ほかにも、SSHが動いていないっぽい、ユーザーが存在しないっぽい、パスワードが間違っているっぽい、など色々な問題を自動的に認識してくれます。
Simulinkモデルも動きます
Scicoslabだけでなく、Simulinkモデルも動かせます。こんなモデルを作って、RTWビルドするとScicoslabと同じアプリが起動し、コンパイル&ビルドをしてくれます。(RTAIブロックに色気がないですね。あとで、もっとキレイな見た目にします)
図10 SimulinkによるRTAI-Labモデル
RTAI-Labで動かしてみると・・・
図11 Simulinkモデルのリアルタイム実行画面
ちゃんと動きます。パラメーターの変更もできます。
図12 パラメータマネージャー
ここで、Sine Waveブロックの「Amplitute」プロパティを変更してみましょう。すると、実行中のモデルにすぐに適用されます。
図13 振幅がおおきくなった
こんな感じで、ひととおり使えるようになりました。
フェーズ2では、スライダーなど操作系パーツでもってブロックプロパティを変更できるようにしましょう。そうすれば、市販のHILSと似たような操作感になるでしょう。
フェーズ1は、まだまだ終わらない
フェーズ1で新規に作る機能としては、見た目を良くする、Windows側からLinux側のモデルを起動できるようにする、など大きな課題はありません。

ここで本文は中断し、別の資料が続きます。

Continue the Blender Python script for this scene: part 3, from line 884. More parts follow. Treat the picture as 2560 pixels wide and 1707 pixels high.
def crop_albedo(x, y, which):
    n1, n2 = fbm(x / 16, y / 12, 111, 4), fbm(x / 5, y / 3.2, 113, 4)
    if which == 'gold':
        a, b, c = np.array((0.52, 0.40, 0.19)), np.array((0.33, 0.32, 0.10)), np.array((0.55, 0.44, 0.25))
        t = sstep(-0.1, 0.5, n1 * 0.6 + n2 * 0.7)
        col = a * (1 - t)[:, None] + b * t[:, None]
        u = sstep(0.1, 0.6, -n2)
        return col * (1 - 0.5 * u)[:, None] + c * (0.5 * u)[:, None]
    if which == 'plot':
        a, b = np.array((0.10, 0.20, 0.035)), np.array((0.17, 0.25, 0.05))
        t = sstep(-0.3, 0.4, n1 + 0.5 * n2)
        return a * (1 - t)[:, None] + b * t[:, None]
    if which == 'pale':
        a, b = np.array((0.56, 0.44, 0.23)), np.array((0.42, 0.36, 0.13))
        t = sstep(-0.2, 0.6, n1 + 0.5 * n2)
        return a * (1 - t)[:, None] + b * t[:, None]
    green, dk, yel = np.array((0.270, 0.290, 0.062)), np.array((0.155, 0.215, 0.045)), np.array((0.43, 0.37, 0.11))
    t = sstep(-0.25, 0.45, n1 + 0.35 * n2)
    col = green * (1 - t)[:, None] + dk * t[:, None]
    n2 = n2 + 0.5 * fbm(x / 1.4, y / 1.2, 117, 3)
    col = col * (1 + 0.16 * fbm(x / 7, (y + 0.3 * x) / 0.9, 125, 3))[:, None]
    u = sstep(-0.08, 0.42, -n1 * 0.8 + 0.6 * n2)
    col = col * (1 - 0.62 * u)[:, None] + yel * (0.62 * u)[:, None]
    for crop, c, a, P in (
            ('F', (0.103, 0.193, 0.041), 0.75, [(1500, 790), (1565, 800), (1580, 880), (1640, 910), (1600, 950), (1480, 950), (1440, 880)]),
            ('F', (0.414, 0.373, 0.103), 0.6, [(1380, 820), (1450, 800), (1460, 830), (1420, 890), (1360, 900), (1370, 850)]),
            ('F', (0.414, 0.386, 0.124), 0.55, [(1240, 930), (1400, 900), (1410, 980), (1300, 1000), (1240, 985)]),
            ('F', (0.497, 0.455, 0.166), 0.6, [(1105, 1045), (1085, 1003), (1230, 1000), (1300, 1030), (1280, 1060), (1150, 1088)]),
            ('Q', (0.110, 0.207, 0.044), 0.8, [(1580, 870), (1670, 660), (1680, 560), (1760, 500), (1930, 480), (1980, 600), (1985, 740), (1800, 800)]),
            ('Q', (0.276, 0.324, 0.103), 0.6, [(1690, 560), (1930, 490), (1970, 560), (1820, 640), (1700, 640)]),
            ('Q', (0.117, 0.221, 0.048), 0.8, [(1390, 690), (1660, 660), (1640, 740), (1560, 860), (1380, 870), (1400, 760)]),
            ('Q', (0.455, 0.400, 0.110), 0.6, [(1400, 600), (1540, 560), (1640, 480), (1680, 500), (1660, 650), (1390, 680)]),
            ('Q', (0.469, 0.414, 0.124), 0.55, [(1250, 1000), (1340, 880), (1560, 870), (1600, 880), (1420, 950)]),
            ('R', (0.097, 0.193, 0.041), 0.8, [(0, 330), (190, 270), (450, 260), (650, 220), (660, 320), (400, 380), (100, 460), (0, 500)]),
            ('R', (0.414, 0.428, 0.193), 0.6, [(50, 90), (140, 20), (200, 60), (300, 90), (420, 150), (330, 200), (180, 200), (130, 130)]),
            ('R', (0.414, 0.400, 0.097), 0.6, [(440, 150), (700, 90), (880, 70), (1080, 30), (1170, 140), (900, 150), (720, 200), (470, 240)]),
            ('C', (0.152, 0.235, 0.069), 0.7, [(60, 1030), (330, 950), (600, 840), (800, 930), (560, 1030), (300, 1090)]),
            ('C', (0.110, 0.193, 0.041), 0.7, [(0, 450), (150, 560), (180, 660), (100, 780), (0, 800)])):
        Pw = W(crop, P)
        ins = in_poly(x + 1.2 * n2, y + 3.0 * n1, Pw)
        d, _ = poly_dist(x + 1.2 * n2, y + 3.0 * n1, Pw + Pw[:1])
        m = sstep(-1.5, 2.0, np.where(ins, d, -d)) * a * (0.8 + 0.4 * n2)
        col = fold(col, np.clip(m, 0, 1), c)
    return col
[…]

しかし、そもそもRTAI-Labが持っていると思われる不具合をいくつも見つけています。それらをきっちり修正した上でないと、リリースする気にはなれません。かなり根が深そうな問題もあり、修正するのは大変そうです。
この不具合修正&テスト&テスト&テストという作業が、相当時間がかかりそうなので、今年度中にフェーズ1が終わるものなのかどうかも定かではありません。。。がんばらなくっちゃ!